--- begin SUPPLIED DATA ---

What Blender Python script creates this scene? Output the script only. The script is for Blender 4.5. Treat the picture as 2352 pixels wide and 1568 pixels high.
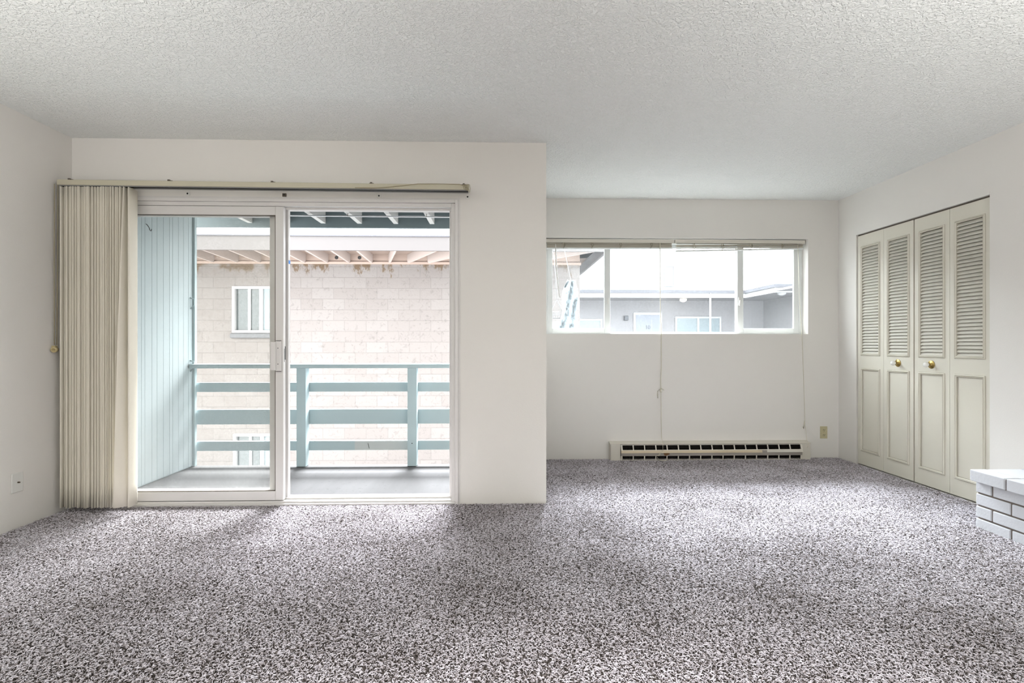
import bpy, bmesh, math, random
from mathutils import Vector, Matrix
for o in list(bpy.data.objects): bpy.data.objects.remove(o, do_unlink=True)
S = bpy.context.scene
C = S.collection
PI = math.pi
random.seed(7)

# ------------------------------------------------------------------ camera
cam = bpy.data.cameras.new('camera'); cam_o = bpy.data.objects.new('camera', cam); C.objects.link(cam_o)
cam_o.location = (0, 0, 1.08)
cam_o.rotation_euler = (PI/2, 0, -math.radians(1.53))
cam.sensor_width = 36; cam.lens = 1160/2352*36; cam.shift_y = 0.00255
cam.clip_start = 0.05; cam.clip_end = 200
S.camera = cam_o

# ------------------------------------------------------------------ sky, lights, exposure
W = bpy.data.worlds.new('World'); S.world = W; W.use_nodes = True
bg = W.node_tree.nodes['Background']
bg.inputs[0].default_value = (0.94, 0.97, 1.0, 1); bg.inputs[1].default_value = 13.5
S.view_settings.view_transform = 'Standard'; S.view_settings.look = 'None'
S.view_settings.gamma = 1; S.view_settings.use_curve_mapping = False
S.view_settings.exposure = 0.0

def area(name, loc, rot, sx, sy, power, col):
    l = bpy.data.lights.new(name, 'AREA'); l.shape = 'RECTANGLE'; l.size = sx; l.size_y = sy
    l.energy = power; l.color = col
    o = bpy.data.objects.new(name, l); C.objects.link(o); o.location = loc; o.rotation_euler = rot
    return o
# unseen fill light added before the windowless rear wall, well behind the camera
area('rear_fill', (0.2, -2.15, 1.35), (-PI/2, PI, 0), 5.0, 1.9, 19, (1.0, 1.0, 1.0))
# two unseen fill lights added behind the camera to brighten the ceiling
for nm, x in (('left_ceiling_fill', -1.75), ('right_ceiling_fill', 1.9)):
    area(nm, (x, -0.35, 1.0), (PI-0.20, 0.15*(1 if x > 0 else -1), 0), 1.2, 1.2, 84, (1.0, 1.0, 0.99)).data.spread = math.radians(130)
area('overhead_fill', (0.2, -0.4, 2.40), (0, 0, 0), 1.6, 1.0, 205, (1.0, 0.98, 0.99)).data.spread = math.radians(90)  # unseen downward fill added to brighten the near carpet, no fixture there
# hazy sun high over the courtyard, shining in over the window sill
sl_ = bpy.data.lights.new('hazy_sun', 'SUN'); sl_.energy = 38; sl_.angle = math.radians(26); sl_.color = (0.93, 0.955, 1.0)
so_ = bpy.data.objects.new('hazy_sun', sl_); C.objects.link(so_); so_.rotation_euler = (-math.radians(46), 0, math.radians(0))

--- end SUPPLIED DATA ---

**WHAT YOU NEED TO DO**.
In the material above, find each line that contains the word "scene", and select it.

**EXERCISE ANSWER**.
What Blender Python script creates this scene? Output the script only. The script is for Blender 4.5. Treat the picture as 2352 pixels wide and 1568 pixels high.
S = bpy.context.scene